[読書記録]「木曜日にはココアを」(青山美智子) / まあるくなっている
カフェっていいですよね。私にもチェーンのお店ではない、一週間のうち一回、三時間くらいいられるお決まりのカフェがあったらなぁ、と思います。
このお話のはじめに出てくる「マーブルカフェ」は、少しだけ日常から離れたところにあるみたいだな、というのが私の印象です。
日常のちょっとしたあたたかい物語のリレーのような「木曜日にはココアを」。
一人一人にはそれぞれ物語があって、次から次へと紡がれて行きます。新しい物語が始まるたびにその主人公を「これはあのお話のあの人なのかな」とわくわく予想しました。予想したその主人公は他の物語にも出てくる人物なので、その人物が主体になったお話は、他の物語では分からなかったその人物の新しい一面や、深い思いまで伝わってくるようで、人はそれぞれの事情で生きているし、背景があるものだな、と深く頷きます。
ところで、青山美智子さんの作るお話には、ところどころに魔法のような言葉があるな、と思います。
読み進める中で、何かを思い出すみたいな、楽しい気持ちや優しい気持ちを受け取ることができるのです。私の心もふわっとする感じがしました。
このお話「聖者の直進」で、喧嘩別れした親友と再会して、結婚の報告をする「理沙」さん。
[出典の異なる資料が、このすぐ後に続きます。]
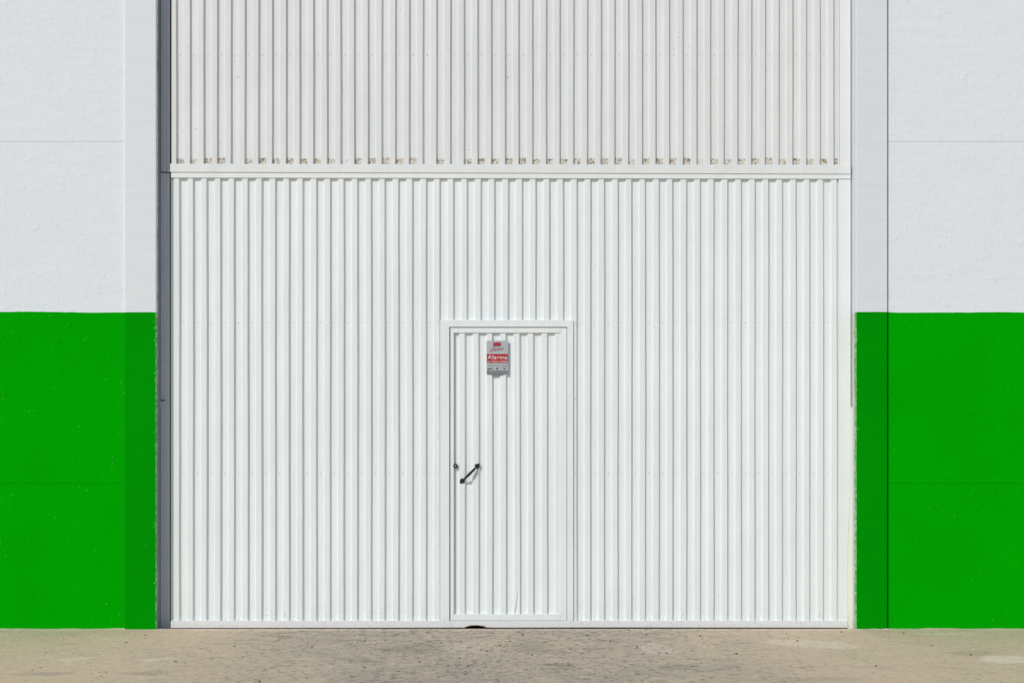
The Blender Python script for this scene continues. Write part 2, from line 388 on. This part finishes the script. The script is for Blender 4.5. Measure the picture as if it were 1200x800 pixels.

主人公のやっちゃんは、理沙さんとはタイプが違うのですが、どちらもとても素敵だな、と思いました。
それから、
「誰かは誰かの大切な存在で、その起点となったり相手の気持ちを故意ではなく動かすことがある。」「人によって放たれる光がたくさんある。」本当にそうだな、と思いました。だから、傲慢にならずお互いの関係を大切にできる存在というのは、やっぱりとても良いものだな、と思いました。
私は特に、この本の中の「カウントダウン」、「ラルフさんの一番良き日」、「帰ってきた魔女」の三つのお話が、何度でも読みたいくらいとても好きです。お話自体に不思議な力があるような、ちょっと深呼吸して小さくジャンプできるような、あたたかいものが心に灯る感じがします。
お話はぐるっと首飾りのように円を描きます。私の人生も誰かにつながって、そのつながった人からどんどんつながって、まあるくなっているのかな、と大きかったり小さかったりする、あたたかい丸を想像しました。